30/03/2011 – Os indícios são de desvios bilionários
O Globo
Ainda no primeiro ano da Era Lula, em 2003, a Controladoria-Geral da União (CGU) começou a sortear municípios para auditar as despesas feitas pelos prefeitos com recursos repassados pelo Executivo federal. Como mais de dois terços das 5.564 prefeituras só não fecham as portas porque recebem recursos de Brasília e dos estados, por meio dos fundos de participação, acompanhar o caminho percorrido por este dinheiro é fundamental para se medir a qualidade da administração municipal.
O resultado de uma daquelas primeiras auditorias foi alarmante: das 131 prefeituras visitadas pelos auditores da CGU, pouco mais de 90% haviam cometido irregularidades na aplicação dos recursos federais. Entre elas, algumas muito conhecidas: superfaturamento por meio de licitações viciadas e gastos com obras inexistentes. O dinheiro, claro, foi para bolsos privados.
À época, estimou-se em 30% a proporção dos repasses federais desviados. Cairiam, então, nesses desvãos municipais da corrupção R$60 bilhões por ano. Ou o suficiente para sustentar o Bolsa Família por mais de um mandato inteiro (quatro anos), dinheiro suficiente para financiar a revolução na educação básica de que o Brasil necessita de maneira visceral, e ainda sobraria para investimentos na precária infraestrutura do país.
Quase oito anos depois, o descaso continua, com destaque para os setores de Saúde e Educação, segundo afirmou ao GLOBO o ministro-chefe da Controladoria, Jorge Hage. Nas auditorias nos municípios são nestas áreas que os auditores encontram mais irregularidades.

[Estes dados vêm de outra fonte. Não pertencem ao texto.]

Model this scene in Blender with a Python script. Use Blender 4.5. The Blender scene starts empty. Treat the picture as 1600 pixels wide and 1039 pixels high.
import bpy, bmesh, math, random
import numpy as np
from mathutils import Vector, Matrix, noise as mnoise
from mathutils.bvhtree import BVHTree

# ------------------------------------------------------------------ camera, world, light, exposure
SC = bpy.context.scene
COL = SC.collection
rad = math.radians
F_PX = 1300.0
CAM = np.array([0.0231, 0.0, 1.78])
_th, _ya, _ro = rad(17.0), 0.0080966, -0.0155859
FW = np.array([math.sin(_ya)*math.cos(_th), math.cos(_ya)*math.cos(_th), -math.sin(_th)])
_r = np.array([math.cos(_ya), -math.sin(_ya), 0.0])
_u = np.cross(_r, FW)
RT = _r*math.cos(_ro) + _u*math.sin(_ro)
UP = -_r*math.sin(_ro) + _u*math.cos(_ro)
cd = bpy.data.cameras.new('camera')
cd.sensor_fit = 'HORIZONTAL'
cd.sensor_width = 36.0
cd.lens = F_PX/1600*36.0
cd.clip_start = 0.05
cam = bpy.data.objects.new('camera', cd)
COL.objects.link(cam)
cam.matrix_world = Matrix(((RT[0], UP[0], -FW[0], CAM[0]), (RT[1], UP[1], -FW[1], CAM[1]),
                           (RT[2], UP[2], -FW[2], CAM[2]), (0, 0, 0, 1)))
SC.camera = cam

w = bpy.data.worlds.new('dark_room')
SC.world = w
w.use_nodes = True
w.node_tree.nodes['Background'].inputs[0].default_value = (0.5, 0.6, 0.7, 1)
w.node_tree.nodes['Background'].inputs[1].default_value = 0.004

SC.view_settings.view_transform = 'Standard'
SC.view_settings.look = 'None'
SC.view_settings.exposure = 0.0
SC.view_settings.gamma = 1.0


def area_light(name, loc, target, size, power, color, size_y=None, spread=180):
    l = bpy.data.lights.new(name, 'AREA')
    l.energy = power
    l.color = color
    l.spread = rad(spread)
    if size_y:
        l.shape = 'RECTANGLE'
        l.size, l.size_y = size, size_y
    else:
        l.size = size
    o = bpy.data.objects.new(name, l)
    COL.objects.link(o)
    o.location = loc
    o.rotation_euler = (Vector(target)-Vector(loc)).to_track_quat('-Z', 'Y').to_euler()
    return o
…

No caso da Saúde, investigações realizadas em repasses feitos entre 2007 e 2010 encontraram um desvio de R$662,2 milhões. Porém, como apenas 2,5% das transferências no âmbito do SUS são auditadas, R$154 bilhões do contribuinte foram despejados, no período, em estados e municípios sem qualquer controle.
Na posse do governo Dilma, a ministra do Planejamento, Míriam Belchior, ergueu como bandeira “fazer mais com menos”. Estes números e várias outras conhecidas evidências de má administração do dinheiro público – por má-fé e/ou incompetência – garantem ser possível atingir a meta do governo. Mas será preciso muita vontade política.
Nos últimos 15 anos, no ciclo FH-Lula, a carga tributária ficou sete pontos do PIB mais pesada, uma enormidade. Saiu de 28% do PIB para 35%, e ainda assim serviços essenciais para a sociedade continuam precários: Saúde, Educação, rodovias públicas malconservadas, aeroportos problemáticos.
Mas o quadro de servidores chegou à faixa de 1 milhão – sem considerar os inativos -, e a folha de salários, em oito anos, mais que dobrou para R$180 bilhões. Se a sociedade paga mais impostos – arca com uma das mais pesadas cargas tributárias do mundo, recorde entre as economias emergentes -; se os serviços se mantêm precários; e cresceu desmesuradamente a folha de salários dos servidores, conclui-se que há algo de muito errado na administração pública.
E se se acrescem a isto evidências de fraudes incontáveis em repasses para atividades vitais como Saúde e Educação, chega-se a um quadro de descalabro. Pois nem as dezenas de milhares de contratações de servidores serviram para reforçar os sistemas de controle do uso do dinheiro do Erário.